Spatially Modulated Morphotropic Phase Boundaries in a Compressively Strained Multiferroic Thin Film

ABSTRACT The coexisting rhombohedral‐like (R′, M A ) and tetragonal‐like (T′, M C ) monoclinic phases in compressively strained bismuth ferrite thin films exhibit exceptional piezoelectric and magnetic properties. While previous studies have largely focused on probing the morphotropic phase boundaries (MPBs) comprising ordered R′/T′ twins, their self‐organizing structures remain not fully explored. Here, we observed two types of interphase boundaries in a 60 nm‐thick BiFeO 3 film epitaxially grown on a LaAlO 3 substrate by employing multi‐modal diffraction‐based electron microscopy. First, the flat MPBs form lines extending >1 mm, and repeat almost every ∼20 µm. Additionally, we uncover a new type of phase boundary with zig‐zag regions of alternating R′/R′ and T′/T′ twin domains.

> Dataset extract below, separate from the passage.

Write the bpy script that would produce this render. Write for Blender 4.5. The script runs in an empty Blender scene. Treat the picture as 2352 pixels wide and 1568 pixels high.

Cross‐sectional multislice electron ptychography confirms the atomic‐scale polarization rotation across the MPB, with out‐of‐plane strain varying > 15%. Plan‐view electron backscatter diffraction reveals the lattice disclination of ∼1.5° across the zig‐zag interphase boundaries, while having >2.5° within the MPB. Phase‐field modeling suggests that the formation of zig‐zag phase boundaries arises from balancing between Landau and elastic energies. We speculate that such well‐ordered interphase boundaries are associated with mesoscale in‐plane strain modulations, thus providing a way to engineer and harness their properties for potential device applications.